PROMPT =>
Return all of the data exactly, with nothing left out but the pictures.

DATASET EXTRACT =>
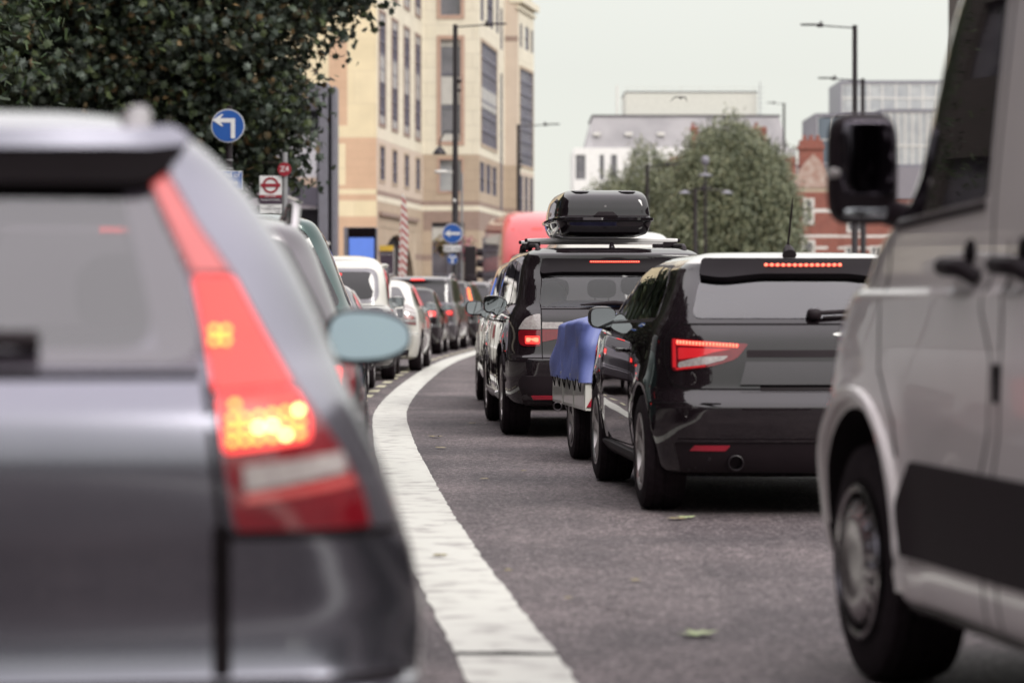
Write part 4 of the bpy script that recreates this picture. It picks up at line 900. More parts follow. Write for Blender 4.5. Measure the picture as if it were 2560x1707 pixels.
def bus():
    root = empty('double_deck_bus', label='red double-deck bus with rounded rear, waiting beyond the cars near the pale corner building', cat='bus')
    hw, Ln, H = 1.26, 11.2, 4.4
    rows = [(.35, hw, .1, Ln, .3, .3, .1), (1.2, hw, 0, Ln, .35, .3, .12), (2.6, hw, .12, Ln, .4, .3, .14), (3.3, hw - .02, .40, Ln - .05, .45, .35, .16), (3.85, hw - .08, .85, Ln - .12, .5, .35, .18), (4.15, hw - .2, 1.35, Ln - .25, .5, .35, .2), (4.33, hw - .42, 2.0, Ln - .5, .4, .3, .2), (4.4, hw - .8, 3.0, Ln - 1.2, .3, .3, .1), (4.41, .1, 5, 6, .05, .05, 0)]
    S = Surf(rows, .0); b = body_of(root, S, 'red_bus', (2.6, 8.4), .5, arch=.08, hw=hw, mesh_kw=dict(nv=60, ns=30))
    for g in (-1, 1):
        for (z0, z1, m_) in ((1.25, 2.25, 'dglass'), (2.75, 3.55, 'dglass')):
            for k in range(6): patch(S.fn2('s', g), rpoly([(1.0 + k * 1.65, z0), (2.5 + k * 1.65, z0), (2.5 + k * 1.65, z1), (1.0 + k * 1.65, z1)], .08), .006, .02, .3).build('side_window', m_, root, 30)
        for y in (2.6, 8.4): wheel(root, g * (hw - .16), y, .48, .28, g, 'dalloy', 5, 'one')
        patch(S.fn2('r', g), rpoly([(1.12, .9), (1.3, .9), (1.3, 1.35), (1.12, 1.35)], .05), .01, .03).build('tail_lamp', 'lit_soft', root, 30)
        patch(S.fn2('r', g), rpoly([(.80, 3.66), (.92, 3.66), (.92, 3.70), (.80, 3.70)], .01), .012, .02).build('marker_lamp', 'lit_soft', root, 30)
    patch(S.fn2('r'), rpoly([(-.20, 3.66), (.2, 3.66), (.2, 3.74), (-.2, 3.74)], .01), .012, .02).build('brake_light', 'lit_soft', root, 30)
    patch(S.fn2('r'), rpoly([(-.95, 1.6), (-.2, 1.9), (-.2, 2.75), (-.95, 2.75)], .06), .012, .03, .1).build('rear_grille', 'bus_dark', root, 30)
    patch(S.fn2('r'), rpoly([(.0, 1.3), (1.05, 1.3), (.95, 2.6), (.2, 2.6)], .2), .01, .03, .15).build('stair_window', 'dglass', root, 30)
    patch(S.fn2('s', -1), rpoly([(.75, 1.5), (1.0, 1.5), (1.0, 2.4), (.75, 2.4)], .02), .02, .03).build('advert_panel', 'white', root, 30)
    place(root, -.30, 101, -4.5, hw, -1)
bus()
def far_van():
    root = empty('delivery_van', label='white van with rounded roof, seen past the roof box beyond the black four by four', cat='van')
    hw, Ln = .98, 5.2
    rows = [(.3, hw, .05, Ln - .1, .12, .3, .02), (1.0, hw, 0, Ln, .12, .35, .02), (1.2, hw - .02, .02, Ln - .5, .14, .35, .02), (1.7, hw - .06, .06, Ln - 1.1, .18, .3, .03), (1.98, hw - .12, .14, Ln - 1.5, .2, .3, .03), (2.13, hw - .24, .32, Ln - 1.9, .2, .3, .03), (2.18, hw - .5, .8, Ln - 2.4, .2, .2, .02), (2.19, .1, 2, 3, .05, .05, 0)]
    S = Surf(rows, .03); body_of(root, S, 'white', (.9, 4.2), .33, arch=.06, hw=hw, mesh_kw=dict(nv=50, ns=24))
    for g in (-1, 1):
        patch(S.fn2('r', g), rpoly([(.06, 1.25), (.80, 1.25), (.74, 1.90), (.06, 1.90)], .06), .005, .01, .1).build('rear_window', 'dglass', root, 30)
        patch(S.fn2('r', g), rpoly([(.86, .8), (1.0, .8), (1.0, 1.3), (.88, 1.3)], .03), .008, .02).build('tail_lamp', 'red_lens', root, 30)
        patch(S.fn2('s', g), rpoly([(3.0, 1.25), (4.0, 1.25), (3.6, 1.8), (3.0, 1.8)], .06), .005, .01, .1).build('side_window', 'dglass', root, 30)
        for y in (.9, 4.2): wheel(root, g * (hw - .13), y, .33, .22, g, 'dalloy', 5, 'one')
        wing_mirror(root, S, 3.9, 1.15, g, (.09, .08, .12), 'plastic', out=0, arm=.05)
    place(root, .55, 42, -2, hw, -1)
far_van()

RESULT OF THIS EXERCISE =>
Write part 4 of the bpy script that recreates this picture. It picks up at line 900. More parts follow. Write for Blender 4.5. Measure the picture as if it were 2560x1707 pixels.
def bus():
    root = empty('double_deck_bus', label='red double-deck bus with rounded rear, waiting beyond the cars near the pale corner building', cat='bus')
    hw, Ln, H = 1.26, 11.2, 4.4
    rows = [(.35, hw, .1, Ln, .3, .3, .1), (1.2, hw, 0, Ln, .35, .3, .12), (2.6, hw, .12, Ln, .4, .3, .14), (3.3, hw - .02, .40, Ln - .05, .45, .35, .16), (3.85, hw - .08, .85, Ln - .12, .5, .35, .18), (4.15, hw - .2, 1.35, Ln - .25, .5, .35, .2), (4.33, hw - .42, 2.0, Ln - .5, .4, .3, .2), (4.4, hw - .8, 3.0, Ln - 1.2, .3, .3, .1), (4.41, .1, 5, 6, .05, .05, 0)]
    S = Surf(rows, .0); b = body_of(root, S, 'red_bus', (2.6, 8.4), .5, arch=.08, hw=hw, mesh_kw=dict(nv=60, ns=30))
    for g in (-1, 1):
        for (z0, z1, m_) in ((1.25, 2.25, 'dglass'), (2.75, 3.55, 'dglass')):
            for k in range(6): patch(S.fn2('s', g), rpoly([(1.0 + k * 1.65, z0), (2.5 + k * 1.65, z0), (2.5 + k * 1.65, z1), (1.0 + k * 1.65, z1)], .08), .006, .02, .3).build('side_window', m_, root, 30)
        for y in (2.6, 8.4): wheel(root, g * (hw - .16), y, .48, .28, g, 'dalloy', 5, 'one')
        patch(S.fn2('r', g), rpoly([(1.12, .9), (1.3, .9), (1.3, 1.35), (1.12, 1.35)], .05), .01, .03).build('tail_lamp', 'lit_soft', root, 30)
        patch(S.fn2('r', g), rpoly([(.80, 3.66), (.92, 3.66), (.92, 3.70), (.80, 3.70)], .01), .012, .02).build('marker_lamp', 'lit_soft', root, 30)
    patch(S.fn2('r'), rpoly([(-.20, 3.66), (.2, 3.66), (.2, 3.74), (-.2, 3.74)], .01), .012, .02).build('brake_light', 'lit_soft', root, 30)
    patch(S.fn2('r'), rpoly([(-.95, 1.6), (-.2, 1.9), (-.2, 2.75), (-.95, 2.75)], .06), .012, .03, .1).build('rear_grille', 'bus_dark', root, 30)
    patch(S.fn2('r'), rpoly([(.0, 1.3), (1.05, 1.3), (.95, 2.6), (.2, 2.6)], .2), .01, .03, .15).build('stair_window', 'dglass', root, 30)
    patch(S.fn2('s', -1), rpoly([(.75, 1.5), (1.0, 1.5), (1.0, 2.4), (.75, 2.4)], .02), .02, .03).build('advert_panel', 'white', root, 30)
    place(root, -.30, 101, -4.5, hw, -1)
bus()
def far_van():
    root = empty('delivery_van', label='white van with rounded roof, seen past the roof box beyond the black four by four', cat='van')
    hw, Ln = .98, 5.2
    rows = [(.3, hw, .05, Ln - .1, .12, .3, .02), (1.0, hw, 0, Ln, .12, .35, .02), (1.2, hw - .02, .02, Ln - .5, .14, .35, .02), (1.7, hw - .06, .06, Ln - 1.1, .18, .3, .03), (1.98, hw - .12, .14, Ln - 1.5, .2, .3, .03), (2.13, hw - .24, .32, Ln - 1.9, .2, .3, .03), (2.18, hw - .5, .8, Ln - 2.4, .2, .2, .02), (2.19, .1, 2, 3, .05, .05, 0)]
    S = Surf(rows, .03); body_of(root, S, 'white', (.9, 4.2), .33, arch=.06, hw=hw, mesh_kw=dict(nv=50, ns=24))
    for g in (-1, 1):
        patch(S.fn2('r', g), rpoly([(.06, 1.25), (.80, 1.25), (.74, 1.90), (.06, 1.90)], .06), .005, .01, .1).build('rear_window', 'dglass', root, 30)
        patch(S.fn2('r', g), rpoly([(.86, .8), (1.0, .8), (1.0, 1.3), (.88, 1.3)], .03), .008, .02).build('tail_lamp', 'red_lens', root, 30)
        patch(S.fn2('s', g), rpoly([(3.0, 1.25), (4.0, 1.25), (3.6, 1.8), (3.0, 1.8)], .06), .005, .01, .1).build('side_window', 'dglass', root, 30)
        for y in (.9, 4.2): wheel(root, g * (hw - .13), y, .33, .22, g, 'dalloy', 5, 'one')
        wing_mirror(root, S, 3.9, 1.15, g, (.09, .08, .12), 'plastic', out=0, arm=.05)
    place(root, .55, 42, -2, hw, -1)
far_van()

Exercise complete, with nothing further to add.